Regarder n'est pas voir

             Encore une fois, ça ne sert à rien. Ça ne sert à rien de chanter (et personne au fond n'a envie de chanter). Ça ne sert à rien de gémir. Ça ne sert même à rien de regarder ; il faut voir. Ça ne sert absolument à rien de répéter que tout se répète toujours. Ce n'est pas vrai. Dans la vie de tout homme il arrive un jour où tout ce qui s'est toujours répété jusqu'alors ne se répète plus. Ne va plus se répéter. Et tout ce qui était vrai jusqu'alors ne l'est plus. Il y faut autre chose. Quelque chose de plus vrai, qui reste vrai en passant de la vie d'un homme à la vie d'un autre homme. Dans la vie de chacun, il y a cette même chose-là : tout ce qui n'était vrai que par la répétition assurée, que par l'habitude qu'on en a, ne sert plus à rien. Et la seule question est de savoir de combien cet unique moment-là précède la mort. Combien de fois on l'a raté, à force de se répéter que tout se répète toujours, combien de fois on a manqué de le voir depuis la naissance ; mais oui, depuis la naissance. Combien de fois on a systématiquement passé à côté, par feinte, par ignorance, par omission, par habitude de se coucher comme d'habitude, de se lever comme d'habitude, de manger comme d'habitude, d'être malade et de guérir comme d'habitude, comme si tout se répétait toujours, comme s'il n'y avait jamais rien eu d'autre que l'immensité de la répétition de l'habitude sans commencement ni fin. Combien de fois on aura passé à côté de ce moment-là où tout commence, où tout finit, une fois pour toutes et à jamais ? Combien de fois, jusqu'au tout dernier moment, on aura raté l'occasion de savoir et d'apprendre ? Jusqu'à ce tout dernier moment que voici, où la répétition ne se répète plus et où il faut bien qu'on apprenne et qu'on sache puisque tout à l'heure on va mourir.

            Toute la question est de savoir combien de temps avant la mort cette révélation est faite, et s'il nous reste assez de temps avant de mourir pour avoir faim de vérité différente, pour avoir faim tout à fait, une fois pour toutes et à jamais, de la vérité absolue, la chose unique et sans répétition, qui demeure. S'il reste assez de temps pour voir avant que, dans les yeux, se recule le regard, s'éteigne le regard. S'il reste assez de temps pour faire son salut.

            Encore une fois, ça ne sert à rien de répéter que puisqu'il en fut ainsi depuis un nombre incomptable de fois, il en sera encore ainsi tout à l'heure.
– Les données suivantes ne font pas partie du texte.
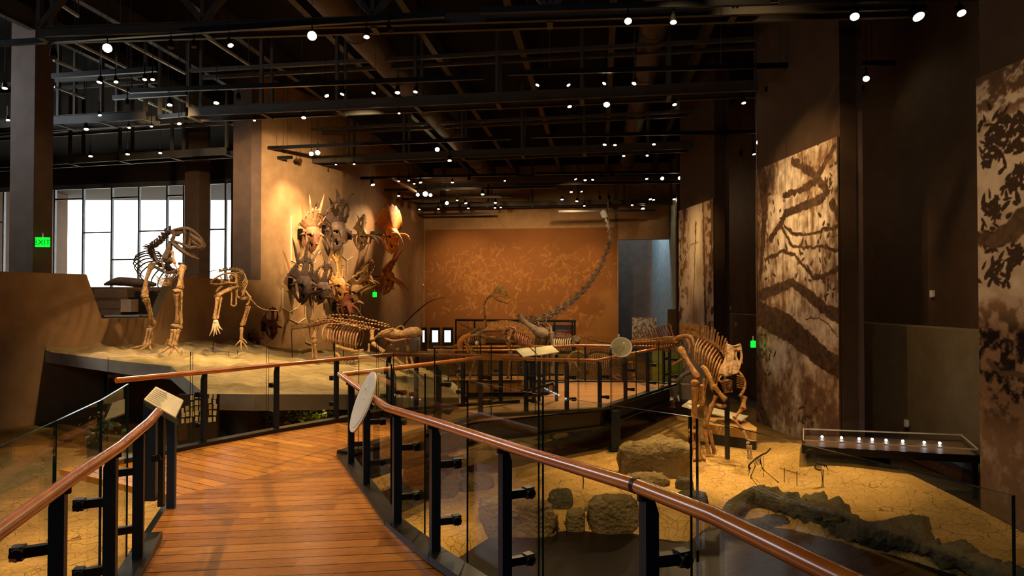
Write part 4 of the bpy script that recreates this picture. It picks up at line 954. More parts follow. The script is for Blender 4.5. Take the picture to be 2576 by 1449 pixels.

Ce n'est pas vrai. Puisque c'est l'exception qui confirme la règle. C'est l'exception qui fait tout le chemin. Le piétinement de la règle, le piétinement de la loi, le piétinement innombrable de l'ordre, le piétinement des millions de pieds de la répétition, le piétinement tranquille, l'énorme remuement immobile des millions de pieds de l'habitude, cela ne fait pas un pas. Cela ne fait que de la poussière. C'est l'exception qui fait le pas en avant. C'est ce moment où rien ne se répète plus de ce qui s'est répété autant qu'on a de mémoire. C'est ce moment-là qui fait tout. Quand tout ce qu'on a appris à savoir, tout ce qu'on a bien voulu consentir à apprendre à savoir, au milieu de quoi on a, comme au milieu de ses meubles, pris l'habitude de vivre, la science du monde et la sagesse du monde, quand tout cela ne sert plus à rien du tout.

            La superstition, c'est de se fier à ce qu'il y a derrière. Quand ce qu'il y a devant vous tombe dessus, à quoi cela sert-il de savoir – si l'on est incapable de penser, d'inventer – à quoi cela sert-il de savoir que depuis que le monde est monde cela ne s'était jamais passé ainsi ? A quoi cela sert-il d'avoir derrière soi des montagnes de connaissances, des Himalayas d'habitudes et de répétitions, et des us et coutumes, et des règlements, et des conventions, quand ce qui se présente est tout simplement neuf, vivant, naissant, et n'est pas de ce ressort-là ? Quand le futur reste dans le futur, tout est dans l'ordre ; qu'on se rassure ! L'ordre règne pour la paix des bien-pensants ; et tout est une question d'habitudes. Mais quand le futur tombe enfin sur le présent ?

            Car ce jour est inévitable et il arrive pour chacun de nous.

            Or je vous dis que nous sommes à l'un de ces jours-là du monde. Que rien de ce qui ressemble à notre passé ne sert à mastiquer l'inquiétude, qu'on ne peut plus se cacher dans les habitudes mais qu'il faut savoir tout penser, qu'il ne sert à rien de chanter, qu'il ne sert à rien de gémir comme si ce n'était pas vrai ; qu'il ne sert à rien de faire semblant de ne pas voir. Ce n'est plus suffisant.

            Parce que le monde où nous en sommes, à force de mourir, depuis le temps qu'il se meurt, a fini par mourir tout à fait : cela ne sert à rien de faire comme s'il se répétait toujours. Il ne se répète plus. Voilà tout. Lui aussi connaît ce moment. Et voici qu'il faut tout inventer de nouveau. Cela ne sert à rien de regarder, comme on avait si bien l'habitude de le faire, parce que regarder n'est pas voir et que c'est VOIR qu'il nous faut.